● **Stated task**
Omit all images, then return the remaining material exactly as it stands.
::: Information provided :::
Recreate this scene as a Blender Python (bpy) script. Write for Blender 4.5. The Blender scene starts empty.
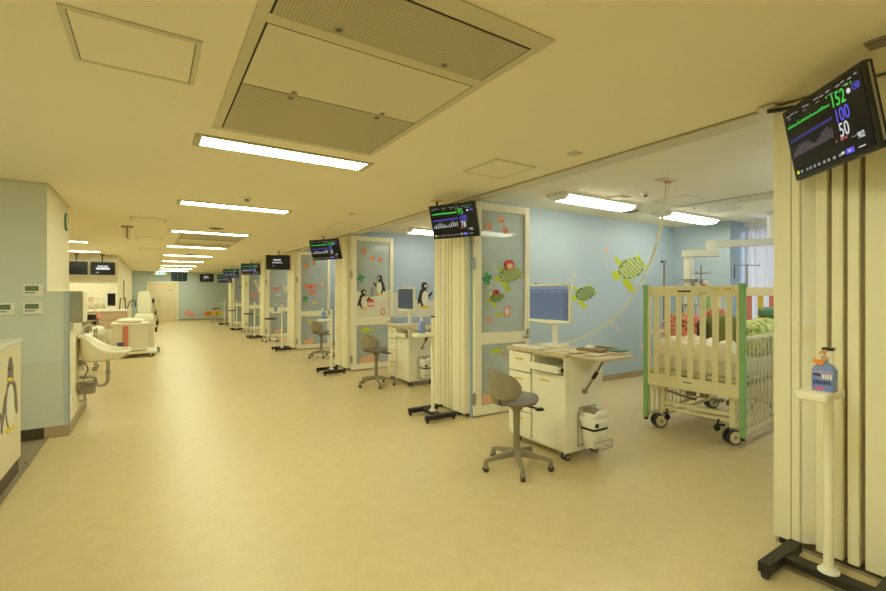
import bpy, bmesh, math, random
from mathutils import Vector, Matrix, noise
random.seed(7)
C = bpy.context.scene.collection
PI = math.pi
R = math.radians

# ------------------------------------------------------------------ materials
def mat(name, col, rough=0.5, metal=0.0, var=0.0, scale=8.0, bump=0.0, emit=None, estr=0.0, spec=None, coat=0.0):
    m = bpy.data.materials.new(name); m.use_nodes = True
    nt = m.node_tree; b = nt.nodes['Principled BSDF']
    b.inputs['Base Color'].default_value = (*col, 1)
    b.inputs['Roughness'].default_value = rough
    b.inputs['Metallic'].default_value = metal
    if coat: b.inputs['Coat Weight'].default_value = coat
    if spec is not None: b.inputs['Specular IOR Level'].default_value = spec
    if emit:
        b.inputs['Emission Color'].default_value = (*emit, 1)
        b.inputs['Emission Strength'].default_value = estr
    if var or bump:
        tc = nt.nodes.new('ShaderNodeTexCoord')
        nz = nt.nodes.new('ShaderNodeTexNoise'); nz.inputs['Scale'].default_value = scale
        nz.inputs['Detail'].default_value = 5
        nt.links.new(tc.outputs['Object'], nz.inputs['Vector'])
        if var:
            mx = nt.nodes.new('ShaderNodeMix'); mx.data_type = 'RGBA'
            mx.inputs['A'].default_value = (*[max(0, c*(1-var)) for c in col], 1)
            mx.inputs['B'].default_value = (*[min(1, c*(1+var)) for c in col], 1)
            nt.links.new(nz.outputs['Fac'], mx.inputs['Factor'])
            nt.links.new(mx.outputs['Result'], b.inputs['Base Color'])
        if bump:
            bp = nt.nodes.new('ShaderNodeBump'); bp.inputs['Strength'].default_value = bump
            bp.inputs['Distance'].default_value = 0.01
            nt.links.new(nz.outputs['Fac'], bp.inputs['Height'])
            nt.links.new(bp.outputs['Normal'], b.inputs['Normal'])
    return m

def floor_mat():
    m = mat('floor vinyl', (.62, .53, .33), .34, spec=.35)
    nt = m.node_tree; b = nt.nodes['Principled BSDF']
    tc = nt.nodes.new('ShaderNodeTexCoord')
    n1 = nt.nodes.new('ShaderNodeTexNoise'); n1.inputs['Scale'].default_value = 9; n1.inputs['Detail'].default_value = 8
    n2 = nt.nodes.new('ShaderNodeTexNoise'); n2.inputs['Scale'].default_value = 60; n2.inputs['Detail'].default_value = 3
    nt.links.new(tc.outputs['Object'], n1.inputs['Vector']); nt.links.new(tc.outputs['Object'], n2.inputs['Vector'])
    ad = nt.nodes.new('ShaderNodeMath'); ad.operation = 'ADD'
    nt.links.new(n1.outputs['Fac'], ad.inputs[0]); nt.links.new(n2.outputs['Fac'], ad.inputs[1])
    cr = nt.nodes.new('ShaderNodeValToRGB')
    cr.color_ramp.elements[0].position = .35; cr.color_ramp.elements[0].color = (.60, .49, .275, 1)
    cr.color_ramp.elements[1].position = .65; cr.color_ramp.elements[1].color = (.665, .56, .32, 1)
    hf = nt.nodes.new('ShaderNodeMath'); hf.operation = 'MULTIPLY'; hf.inputs[1].default_value = .5
    nt.links.new(ad.outputs[0], hf.inputs[0]); nt.links.new(hf.outputs[0], cr.inputs['Fac'])
    nt.links.new(cr.outputs['Color'], b.inputs['Base Color'])
    return m

def glass_mat(name, tint, gl=.10, frost=.0):
    m = bpy.data.materials.new(name); m.use_nodes = True
    nt = m.node_tree; nt.nodes.clear()
    out = nt.nodes.new('ShaderNodeOutputMaterial')
    tr = nt.nodes.new('ShaderNodeBsdfTransparent'); tr.inputs[0].default_value = (*tint, 1)
    g = nt.nodes.new('ShaderNodeBsdfGlossy'); g.inputs['Roughness'].default_value = .03
    fr = nt.nodes.new('ShaderNodeFresnel'); fr.inputs['IOR'].default_value = 1.45
    mx = nt.nodes.new('ShaderNodeMixShader')
    nt.links.new(fr.outputs[0], mx.inputs[0]); nt.links.new(tr.outputs[0], mx.inputs[1]); nt.links.new(g.outputs[0], mx.inputs[2])
    last = mx
    if frost:
        df = nt.nodes.new('ShaderNodeBsdfDiffuse'); df.inputs[0].default_value = (.80, .86, .88, 1)
        m2 = nt.nodes.new('ShaderNodeMixShader'); m2.inputs[0].default_value = frost
        nt.links.new(mx.outputs[0], m2.inputs[1]); nt.links.new(df.outputs[0], m2.inputs[2]); last = m2
    nt.links.new(last.outputs[0], out.inputs[0])
    return m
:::
● **Reply**
Recreate this scene as a Blender Python (bpy) script. Write for Blender 4.5. The Blender scene starts empty.
import bpy, bmesh, math, random
from mathutils import Vector, Matrix, noise
random.seed(7)
C = bpy.context.scene.collection
PI = math.pi
R = math.radians

# ------------------------------------------------------------------ materials
def mat(name, col, rough=0.5, metal=0.0, var=0.0, scale=8.0, bump=0.0, emit=None, estr=0.0, spec=None, coat=0.0):
    m = bpy.data.materials.new(name); m.use_nodes = True
    nt = m.node_tree; b = nt.nodes['Principled BSDF']
    b.inputs['Base Color'].default_value = (*col, 1)
    b.inputs['Roughness'].default_value = rough
    b.inputs['Metallic'].default_value = metal
    if coat: b.inputs['Coat Weight'].default_value = coat
    if spec is not None: b.inputs['Specular IOR Level'].default_value = spec
    if emit:
        b.inputs['Emission Color'].default_value = (*emit, 1)
        b.inputs['Emission Strength'].default_value = estr
    if var or bump:
        tc = nt.nodes.new('ShaderNodeTexCoord')
        nz = nt.nodes.new('ShaderNodeTexNoise'); nz.inputs['Scale'].default_value = scale
        nz.inputs['Detail'].default_value = 5
        nt.links.new(tc.outputs['Object'], nz.inputs['Vector'])
        if var:
            mx = nt.nodes.new('ShaderNodeMix'); mx.data_type = 'RGBA'
            mx.inputs['A'].default_value = (*[max(0, c*(1-var)) for c in col], 1)
            mx.inputs['B'].default_value = (*[min(1, c*(1+var)) for c in col], 1)
            nt.links.new(nz.outputs['Fac'], mx.inputs['Factor'])
            nt.links.new(mx.outputs['Result'], b.inputs['Base Color'])
        if bump:
            bp = nt.nodes.new('ShaderNodeBump'); bp.inputs['Strength'].default_value = bump
            bp.inputs['Distance'].default_value = 0.01
            nt.links.new(nz.outputs['Fac'], bp.inputs['Height'])
            nt.links.new(bp.outputs['Normal'], b.inputs['Normal'])
    return m

def floor_mat():
    m = mat('floor vinyl', (.62, .53, .33), .34, spec=.35)
    nt = m.node_tree; b = nt.nodes['Principled BSDF']
    tc = nt.nodes.new('ShaderNodeTexCoord')
    n1 = nt.nodes.new('ShaderNodeTexNoise'); n1.inputs['Scale'].default_value = 9; n1.inputs['Detail'].default_value = 8
    n2 = nt.nodes.new('ShaderNodeTexNoise'); n2.inputs['Scale'].default_value = 60; n2.inputs['Detail'].default_value = 3
    nt.links.new(tc.outputs['Object'], n1.inputs['Vector']); nt.links.new(tc.outputs['Object'], n2.inputs['Vector'])
    ad = nt.nodes.new('ShaderNodeMath'); ad.operation = 'ADD'
    nt.links.new(n1.outputs['Fac'], ad.inputs[0]); nt.links.new(n2.outputs['Fac'], ad.inputs[1])
    cr = nt.nodes.new('ShaderNodeValToRGB')
    cr.color_ramp.elements[0].position = .35; cr.color_ramp.elements[0].color = (.60, .49, .275, 1)
    cr.color_ramp.elements[1].position = .65; cr.color_ramp.elements[1].color = (.665, .56, .32, 1)
    hf = nt.nodes.new('ShaderNodeMath'); hf.operation = 'MULTIPLY'; hf.inputs[1].default_value = .5
    nt.links.new(ad.outputs[0], hf.inputs[0]); nt.links.new(hf.outputs[0], cr.inputs['Fac'])
    nt.links.new(cr.outputs['Color'], b.inputs['Base Color'])
    return m

def glass_mat(name, tint, gl=.10, frost=.0):
    m = bpy.data.materials.new(name); m.use_nodes = True
    nt = m.node_tree; nt.nodes.clear()
    out = nt.nodes.new('ShaderNodeOutputMaterial')
    tr = nt.nodes.new('ShaderNodeBsdfTransparent'); tr.inputs[0].default_value = (*tint, 1)
    g = nt.nodes.new('ShaderNodeBsdfGlossy'); g.inputs['Roughness'].default_value = .03
    fr = nt.nodes.new('ShaderNodeFresnel'); fr.inputs['IOR'].default_value = 1.45
    mx = nt.nodes.new('ShaderNodeMixShader')
    nt.links.new(fr.outputs[0], mx.inputs[0]); nt.links.new(tr.outputs[0], mx.inputs[1]); nt.links.new(g.outputs[0], mx.inputs[2])
    last = mx
    if frost:
        df = nt.nodes.new('ShaderNodeBsdfDiffuse'); df.inputs[0].default_value = (.80, .86, .88, 1)
        m2 = nt.nodes.new('ShaderNodeMixShader'); m2.inputs[0].default_value = frost
        nt.links.new(mx.outputs[0], m2.inputs[1]); nt.links.new(df.outputs[0], m2.inputs[2]); last = m2
    nt.links.new(last.outputs[0], out.inputs[0])
    return m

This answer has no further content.